Last year on a Mai Tai night Carr even arranged a wedding for one of his tour friends, Jim Grant, who called his girl in Chicago and told her to get the first flight to Hawaii. "Barring late developments, I don't think we'll have any marriages this year," Carr said on the last day of the tournament.

Unlike most of the players at the Mai Tai, Jack Nicklaus avoided the socializing and concentrated mainly on his suddenly revitalized golf game. When he left for Hawaii after winning the playoff for the Kaiser tournament, Jack expected that his wife and two of his four children would join him in Hawaii at the end of the week.
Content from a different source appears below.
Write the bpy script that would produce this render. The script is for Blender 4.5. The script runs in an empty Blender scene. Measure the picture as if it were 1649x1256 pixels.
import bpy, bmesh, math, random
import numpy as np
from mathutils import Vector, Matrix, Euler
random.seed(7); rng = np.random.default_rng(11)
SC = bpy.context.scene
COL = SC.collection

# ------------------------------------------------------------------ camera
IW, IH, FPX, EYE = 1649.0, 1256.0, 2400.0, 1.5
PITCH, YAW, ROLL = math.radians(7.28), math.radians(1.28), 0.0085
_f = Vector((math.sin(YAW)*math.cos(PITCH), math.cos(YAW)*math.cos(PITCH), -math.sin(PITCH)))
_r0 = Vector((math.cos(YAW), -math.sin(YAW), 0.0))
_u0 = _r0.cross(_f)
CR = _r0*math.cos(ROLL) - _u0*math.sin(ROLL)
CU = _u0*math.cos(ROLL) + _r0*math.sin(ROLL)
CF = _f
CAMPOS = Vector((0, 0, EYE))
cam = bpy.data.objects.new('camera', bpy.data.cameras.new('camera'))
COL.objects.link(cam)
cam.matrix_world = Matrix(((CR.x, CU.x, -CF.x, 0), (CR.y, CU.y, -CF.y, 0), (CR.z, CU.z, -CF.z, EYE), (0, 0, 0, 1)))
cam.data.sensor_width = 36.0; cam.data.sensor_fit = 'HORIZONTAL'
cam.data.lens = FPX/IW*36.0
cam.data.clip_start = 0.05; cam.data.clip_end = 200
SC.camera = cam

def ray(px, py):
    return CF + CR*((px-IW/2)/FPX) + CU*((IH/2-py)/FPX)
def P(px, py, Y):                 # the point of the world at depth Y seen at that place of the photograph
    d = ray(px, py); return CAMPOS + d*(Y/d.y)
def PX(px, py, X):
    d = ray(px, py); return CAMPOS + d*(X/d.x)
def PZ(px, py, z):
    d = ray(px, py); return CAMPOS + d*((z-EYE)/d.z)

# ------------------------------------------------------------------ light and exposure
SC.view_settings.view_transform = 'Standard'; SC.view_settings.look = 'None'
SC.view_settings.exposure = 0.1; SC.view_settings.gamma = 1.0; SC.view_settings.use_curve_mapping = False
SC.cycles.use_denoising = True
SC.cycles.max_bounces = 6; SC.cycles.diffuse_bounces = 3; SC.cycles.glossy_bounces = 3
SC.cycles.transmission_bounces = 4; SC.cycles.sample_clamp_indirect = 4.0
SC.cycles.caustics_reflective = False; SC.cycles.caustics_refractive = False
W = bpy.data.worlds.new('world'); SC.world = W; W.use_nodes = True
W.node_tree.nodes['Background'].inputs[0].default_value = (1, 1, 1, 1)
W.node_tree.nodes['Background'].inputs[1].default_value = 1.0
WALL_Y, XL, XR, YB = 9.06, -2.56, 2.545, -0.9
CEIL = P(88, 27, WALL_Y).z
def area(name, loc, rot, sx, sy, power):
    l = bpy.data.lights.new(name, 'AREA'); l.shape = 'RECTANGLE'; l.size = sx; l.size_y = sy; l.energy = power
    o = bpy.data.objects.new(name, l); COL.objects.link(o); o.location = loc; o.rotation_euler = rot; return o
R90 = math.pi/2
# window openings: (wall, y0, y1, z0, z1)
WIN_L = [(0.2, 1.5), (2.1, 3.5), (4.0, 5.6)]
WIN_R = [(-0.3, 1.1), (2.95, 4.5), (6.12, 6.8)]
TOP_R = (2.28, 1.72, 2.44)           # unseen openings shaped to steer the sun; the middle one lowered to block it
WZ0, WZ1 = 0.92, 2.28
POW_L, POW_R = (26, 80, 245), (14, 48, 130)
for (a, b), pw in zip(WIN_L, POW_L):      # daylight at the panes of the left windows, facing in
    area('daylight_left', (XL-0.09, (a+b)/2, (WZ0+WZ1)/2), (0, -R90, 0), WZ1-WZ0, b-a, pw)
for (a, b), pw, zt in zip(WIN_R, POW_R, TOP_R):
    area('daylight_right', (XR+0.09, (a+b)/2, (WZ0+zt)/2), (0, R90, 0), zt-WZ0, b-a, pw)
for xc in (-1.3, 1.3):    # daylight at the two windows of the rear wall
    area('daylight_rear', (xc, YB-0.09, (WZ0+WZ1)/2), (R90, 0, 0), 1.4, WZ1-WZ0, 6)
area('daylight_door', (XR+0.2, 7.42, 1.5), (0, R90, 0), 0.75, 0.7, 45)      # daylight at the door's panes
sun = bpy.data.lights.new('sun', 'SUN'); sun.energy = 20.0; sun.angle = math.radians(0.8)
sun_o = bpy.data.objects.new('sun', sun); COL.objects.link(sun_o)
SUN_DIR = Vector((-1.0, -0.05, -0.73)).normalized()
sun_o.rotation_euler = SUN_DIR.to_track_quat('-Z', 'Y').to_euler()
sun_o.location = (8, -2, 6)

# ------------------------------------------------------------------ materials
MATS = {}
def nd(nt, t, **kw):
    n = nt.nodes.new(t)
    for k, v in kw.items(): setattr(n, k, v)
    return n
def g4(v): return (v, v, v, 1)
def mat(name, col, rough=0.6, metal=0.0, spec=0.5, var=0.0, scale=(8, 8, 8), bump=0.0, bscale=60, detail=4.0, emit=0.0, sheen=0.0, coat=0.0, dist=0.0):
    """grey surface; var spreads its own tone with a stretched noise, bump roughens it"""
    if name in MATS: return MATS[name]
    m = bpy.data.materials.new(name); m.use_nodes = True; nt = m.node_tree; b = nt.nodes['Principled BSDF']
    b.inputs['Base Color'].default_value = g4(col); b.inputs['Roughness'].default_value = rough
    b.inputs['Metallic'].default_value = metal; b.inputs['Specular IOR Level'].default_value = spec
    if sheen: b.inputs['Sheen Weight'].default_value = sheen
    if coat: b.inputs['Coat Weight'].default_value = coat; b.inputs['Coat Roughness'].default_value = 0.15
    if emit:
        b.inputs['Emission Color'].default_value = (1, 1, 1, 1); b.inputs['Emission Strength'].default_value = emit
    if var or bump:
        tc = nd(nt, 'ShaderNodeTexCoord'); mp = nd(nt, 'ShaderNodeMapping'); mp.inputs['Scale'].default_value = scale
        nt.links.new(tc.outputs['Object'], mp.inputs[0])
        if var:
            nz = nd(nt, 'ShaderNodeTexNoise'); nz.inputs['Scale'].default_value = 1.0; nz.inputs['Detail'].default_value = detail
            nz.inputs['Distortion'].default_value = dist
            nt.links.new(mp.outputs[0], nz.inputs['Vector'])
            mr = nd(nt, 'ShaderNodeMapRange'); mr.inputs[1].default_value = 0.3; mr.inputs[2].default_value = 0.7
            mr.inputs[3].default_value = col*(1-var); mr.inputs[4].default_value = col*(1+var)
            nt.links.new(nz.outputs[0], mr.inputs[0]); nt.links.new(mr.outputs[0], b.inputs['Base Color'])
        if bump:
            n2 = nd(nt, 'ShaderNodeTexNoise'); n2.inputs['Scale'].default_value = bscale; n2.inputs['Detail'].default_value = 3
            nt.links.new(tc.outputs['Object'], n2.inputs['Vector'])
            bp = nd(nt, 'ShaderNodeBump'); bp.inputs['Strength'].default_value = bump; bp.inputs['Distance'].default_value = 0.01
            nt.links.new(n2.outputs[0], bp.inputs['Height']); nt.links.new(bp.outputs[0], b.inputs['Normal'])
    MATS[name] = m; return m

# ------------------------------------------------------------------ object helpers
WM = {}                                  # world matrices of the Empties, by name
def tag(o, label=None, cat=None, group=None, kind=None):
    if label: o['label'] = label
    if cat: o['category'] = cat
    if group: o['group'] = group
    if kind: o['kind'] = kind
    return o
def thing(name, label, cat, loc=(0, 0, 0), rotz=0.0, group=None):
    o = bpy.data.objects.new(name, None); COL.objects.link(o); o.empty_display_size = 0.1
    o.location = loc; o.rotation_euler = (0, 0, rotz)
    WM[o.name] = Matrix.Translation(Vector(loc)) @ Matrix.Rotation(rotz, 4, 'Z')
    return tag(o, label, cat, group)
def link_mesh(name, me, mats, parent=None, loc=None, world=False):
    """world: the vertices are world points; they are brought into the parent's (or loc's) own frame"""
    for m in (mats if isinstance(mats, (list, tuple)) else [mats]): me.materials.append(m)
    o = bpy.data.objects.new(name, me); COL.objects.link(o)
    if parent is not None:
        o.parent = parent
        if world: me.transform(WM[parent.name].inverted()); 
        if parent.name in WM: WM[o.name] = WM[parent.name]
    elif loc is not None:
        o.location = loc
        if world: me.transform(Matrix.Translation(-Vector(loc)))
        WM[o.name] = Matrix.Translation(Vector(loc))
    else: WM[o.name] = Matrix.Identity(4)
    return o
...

Then the entire family came down sick. Jack almost withdrew from the Mai Tai before it started, to head home and see how things were.

After Jack's great round on that first day, when he had a four-stroke lead, he talked about his putting. "I missed only one putt all day," he said. "And I couldn't understand the one I missed. I was making the 45-and 50-footers and then missed that little 15-footer." Then he laughed and was shaking his head as he walked away.

Later that afternoon Nicklaus met Palmer on the beach.

"Quite a round you had," Arnold told him.